### TASK DETAILS:
Beginning with the first line, set down every line through the one containing "def fbm(x,y,s=0): return", exactly as it appears, but not the pictures.

### INFORMATION PROVIDED:
+++

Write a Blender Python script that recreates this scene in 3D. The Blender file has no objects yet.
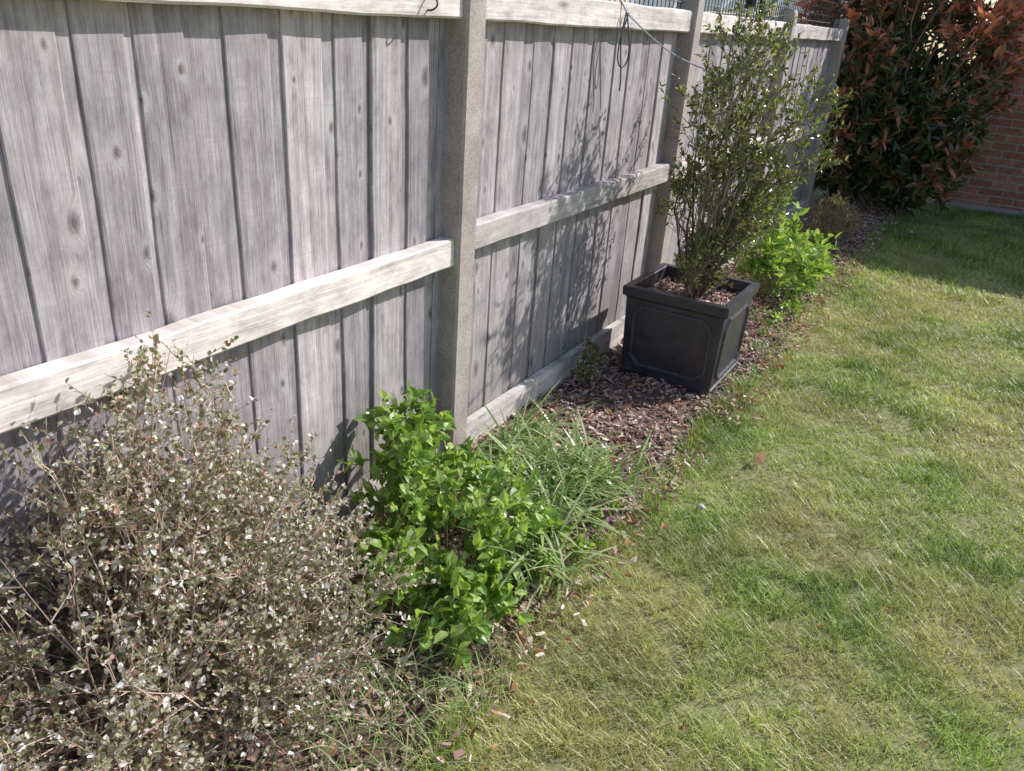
import bpy, math, numpy as np
from mathutils import Vector, Matrix
rng=np.random.default_rng(11)
sc=bpy.context.scene
def nrm(a): return a/np.maximum(np.linalg.norm(a,axis=-1,keepdims=True),1e-9)
_lat={}
def vn(x,y,s=0):
    if s not in _lat: _lat[s]=np.random.default_rng(100+s).random((128,128))
    T=_lat[s];x=np.asarray(x,float)+40;y=np.asarray(y,float)+40
    xi=np.floor(x).astype(int);yi=np.floor(y).astype(int);fx=x-xi;fy=y-yi
    fx=fx*fx*(3-2*fx);fy=fy*fy*(3-2*fy)
    g=lambda a,b:T[a%128,b%128]
    return (g(xi,yi)*(1-fx)+g(xi+1,yi)*fx)*(1-fy)+(g(xi,yi+1)*(1-fx)+g(xi+1,yi+1)*fx)*fy
def fbm(x,y,s=0): return .55*vn(x,y,s)+.3*vn(x*2.1,y*2.1,s+1)+.15*vn(x*4.3,y*4.3,s+2)

# ---------- mesh accumulator
class Acc:
    def __init__(s): s.v=[];s.l=[];s.z=[];s.m=[];s.r=[];s.n=0;s.c=[]
    def add(s,V,F,rnd=0.5,mat=0):
        V=np.asarray(V,float).reshape(-1,3);F=np.asarray(F,int)
        s.v.append(V);s.l.append((F+s.n).ravel());s.z.append(np.full(len(F),F.shape[1]));s.m.append(np.full(len(F),mat))
        s.r.append(np.broadcast_to(np.asarray(rnd,float),(len(V),)).copy());s.n+=len(V)
    def obj(s,name,mats,parent=None,smooth=False):
        me=bpy.data.meshes.new(name);V=np.concatenate(s.v);Lp=np.concatenate(s.l);Z=np.concatenate(s.z)
        me.vertices.add(len(V));me.vertices.foreach_set('co',V.astype(np.float32).ravel())
        me.loops.add(len(Lp));me.loops.foreach_set('vertex_index',Lp.astype(np.int32))
        me.polygons.add(len(Z));st=np.concatenate([[0],np.cumsum(Z)[:-1]]).astype(np.int32)
        me.polygons.foreach_set('loop_start',st)
        for m in mats: me.materials.append(m)
        me.polygons.foreach_set('material_index',np.concatenate(s.m).astype(np.int32))
        me.polygons.foreach_set('use_smooth',np.full(len(Z),smooth))
        at=me.attributes.new('rnd','FLOAT','POINT');at.data.foreach_set('value',np.concatenate(s.r).astype(np.float32))
        if s.c:
            c=np.concatenate(s.c);at=me.attributes.new('col','FLOAT_COLOR','POINT');at.data.foreach_set('color',np.concatenate([c,np.ones((len(c),1))],1).astype(np.float32).ravel())
        me.update(calc_edges=True);me.validate()
        o=bpy.data.objects.new(name,me);sc.collection.objects.link(o)
        if parent: o.parent=parent
        return o
def empty(name):
    e=bpy.data.objects.new(name,None);sc.collection.objects.link(e);return e
BF=np.array([[0,3,2,1],[4,5,6,7],[0,1,5,4],[1,2,6,5],[2,3,7,6],[3,0,4,7]])
def box(acc,x0,x1,y0,y1,z0,z1,rnd=.5,mat=0):
    acc.add([(x0,y0,z0),(x1,y0,z0),(x1,y1,z0),(x0,y1,z0),(x0,y0,z1),(x1,y0,z1),(x1,y1,z1),(x0,y1,z1)],BF,rnd,mat)
def prof(acc,offs,rnd=.5,mat=0):
    offs=np.asarray(offs,float);n,k,_=offs.shape;V=offs.reshape(-1,3);F=[]
    for i in range(n-1):
        for j in range(k):
            a=i*k+j;b=i*k+(j+1)%k;F.append((a,b,b+k,a+k))
    acc.add(V,F,rnd,mat)
    acc.add(offs[0][::-1],[list(range(k))],rnd,mat);acc.add(offs[-1],[list(range(k))],rnd,mat)
def tubes(acc,P,R,sides=4,rnd=.5,mat=0):
    P=np.asarray(P,float);n,k,_=P.shape;R=np.broadcast_to(R,(n,k))
    T=nrm(np.gradient(P,axis=1));ref=nrm(rng.normal(size=(n,1,3)));A=nrm(np.cross(T,ref+np.zeros_like(T)));B=np.cross(T,A)
    an=np.arange(sides)*2*math.pi/sides
    V=P[:,:,None]+R[:,:,None,None]*(A[:,:,None]*np.cos(an)[:,None]+B[:,:,None]*np.sin(an)[:,None])
    i=np.arange(n)[:,None,None]*k*sides;j=np.arange(k-1)[None,:,None]*sides;q=np.arange(sides)[None,None,:];q2=(q+1)%sides
    F=np.stack([i+j+q,i+j+q2,i+j+sides+q2,i+j+sides+q],-1).reshape(-1,4)
    r=np.repeat(np.broadcast_to(rnd,(n,)),k*sides);acc.add(V,F,r,mat)
LT=np.array([[0,0,0],[.3,.42,1],[.7,.36,.9],[1,0,0],[.5,0,0],[.3,-.42,1],[.7,-.36,.9]])
LF=np.array([[0,1,4],[4,1,2],[4,2,3],[0,4,5],[4,6,5],[4,3,6]])
def leaves(acc,C,D,N,Ln,Wd,fold=.12,curl=.15,rnd=None,mat=0):
    n=len(C);D=nrm(D);S=nrm(np.cross(D,N));N=np.cross(S,D)
    Ln=np.broadcast_to(Ln,(n,))[:,None,None];Wd=np.broadcast_to(Wd,(n,))[:,None,None]
    u=LT[:,0][None,:,None];s=LT[:,1][None,:,None];h=LT[:,2][None,:,None]
    V=C[:,None]+D[:,None]*u*Ln+S[:,None]*s*Wd+N[:,None]*(h*fold*Wd-curl*u*u*Ln)
    F=(np.arange(n)[:,None,None]*7+LF[None]).reshape(-1,3)
    if rnd is None: rnd=rng.random(n)
    acc.add(V,F,np.repeat(rnd,7),mat)
def blades(acc,C,D,H,W,lean,rnd,droop=0.0,seg=2,mat=0,col=None):
    n=len(C);S=np.stack([-D[:,1],D[:,0],np.zeros(n)],1);up=np.array([0,0,1.]);V=[]
    for i in range(seg+1):
        t=i/seg;p=C+D*(lean*H*t*t)[:,None]+up*(H*(t-droop*t*t*1.0))[:,None]
        if i<seg:
            w=(W*(1-.45*t))[:,None]*.5;V+= [p-S*w,p+S*w]
        else: V.append(p)
    V=np.stack(V,1);k=V.shape[1];b=np.arange(n)[:,None,None]*k
    F4=np.array([[2*i,2*i+1,2*i+3,2*i+2] for i in range(seg-1)])
    V=V.reshape(-1,3);r=np.repeat(rnd,k);base=acc.n
    acc.add(V,(b+F4[None]).reshape(-1,4),r,mat)
    F3=(b+np.array([[2*seg-2,2*seg-1,2*seg]])[None]).reshape(-1,3)
    acc.l.append((F3+base).ravel());acc.z.append(np.full(len(F3),3));acc.m.append(np.full(len(F3),mat))
    if col is not None: acc.c.append(np.repeat(col,k,axis=0))

# ---------- materials
def newmat(name):
    m=bpy.data.materials.new(name);m.use_nodes=True;nt=m.node_tree
    return m,nt,nt.nodes['Principled BSDF'],nt.nodes['Material Output']
def ramp(nt,src,stops,interp='LINEAR'):
    r=nt.nodes.new('ShaderNodeValToRGB');r.color_ramp.interpolation=interp;e=r.color_ramp.elements
    while len(e)<len(stops): e.new(.5)
    for i,(p,c) in enumerate(stops):
        e[i].position=p;e[i].color=(c,c,c,1) if isinstance(c,(float,int)) else (*c,1)
    nt.links.new(src,r.inputs[0]);return r.outputs[0]
def attr(nt,n='rnd',o='Fac'):
    a=nt.nodes.new('ShaderNodeAttribute');a.attribute_name=n;return a.outputs[o]
def posn(nt): return nt.nodes.new('ShaderNodeNewGeometry').outputs['Position']
def mapping(nt,src,scale=(1,1,1),loc=(0,0,0),rot=(0,0,0)):
    m=nt.nodes.new('ShaderNodeMapping');m.inputs['Scale'].default_value=scale;m.inputs['Location'].default_value=loc;m.inputs['Rotation'].default_value=rot
    nt.links.new(src,m.inputs[0]);return m.outputs[0]
def noise(nt,vec,scale,detail=4,rough=.6,dist=0):
    n=nt.nodes.new('ShaderNodeTexNoise');n.inputs['Scale'].default_value=scale;n.inputs['Detail'].default_value=detail
    n.inputs['Roughness'].default_value=rough;n.inputs['Distortion'].default_value=dist
    if vec is not None: nt.links.new(vec,n.inputs['Vector'])
    return n.outputs['Fac']
def mth(nt,op,a,b=None,c=None):
    m=nt.nodes.new('ShaderNodeMath');m.operation=op
    for i,v in enumerate((a,b,c)):
        if v is None: continue
        if isinstance(v,(int,float)): m.inputs[i].default_value=v
        else: nt.links.new(v,m.inputs[i])
    return m.outputs[0]
def mix(nt,f,a,b,mode='MIX'):
    m=nt.nodes.new('ShaderNodeMix');m.data_type='RGBA';m.blend_type=mode
    for s,v in ((0,f),(6,a),(7,b)):
        if isinstance(v,(int,float)): m.inputs[s].default_value=v
        elif isinstance(v,tuple): m.inputs[s].default_value=(*v,1)
        else: nt.links.new(v,m.inputs[s])
    return m.outputs[2]
def bump(nt,h,st,dist,bsdf):
    b=nt.nodes.new('ShaderNodeBump');b.inputs['Strength'].default_value=st;b.inputs['Distance'].default_value=dist
    nt.links.new(h,b.inputs['Height']);nt.links.new(b.outputs[0],bsdf.inputs['Normal'])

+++

### FINISHED EXERCISE:
Write a Blender Python script that recreates this scene in 3D. The Blender file has no objects yet.
import bpy, math, numpy as np
from mathutils import Vector, Matrix
rng=np.random.default_rng(11)
sc=bpy.context.scene
def nrm(a): return a/np.maximum(np.linalg.norm(a,axis=-1,keepdims=True),1e-9)
_lat={}
def vn(x,y,s=0):
    if s not in _lat: _lat[s]=np.random.default_rng(100+s).random((128,128))
    T=_lat[s];x=np.asarray(x,float)+40;y=np.asarray(y,float)+40
    xi=np.floor(x).astype(int);yi=np.floor(y).astype(int);fx=x-xi;fy=y-yi
    fx=fx*fx*(3-2*fx);fy=fy*fy*(3-2*fy)
    g=lambda a,b:T[a%128,b%128]
    return (g(xi,yi)*(1-fx)+g(xi+1,yi)*fx)*(1-fy)+(g(xi,yi+1)*(1-fx)+g(xi+1,yi+1)*fx)*fy
def fbm(x,y,s=0): return .55*vn(x,y,s)+.3*vn(x*2.1,y*2.1,s+1)+.15*vn(x*4.3,y*4.3,s+2)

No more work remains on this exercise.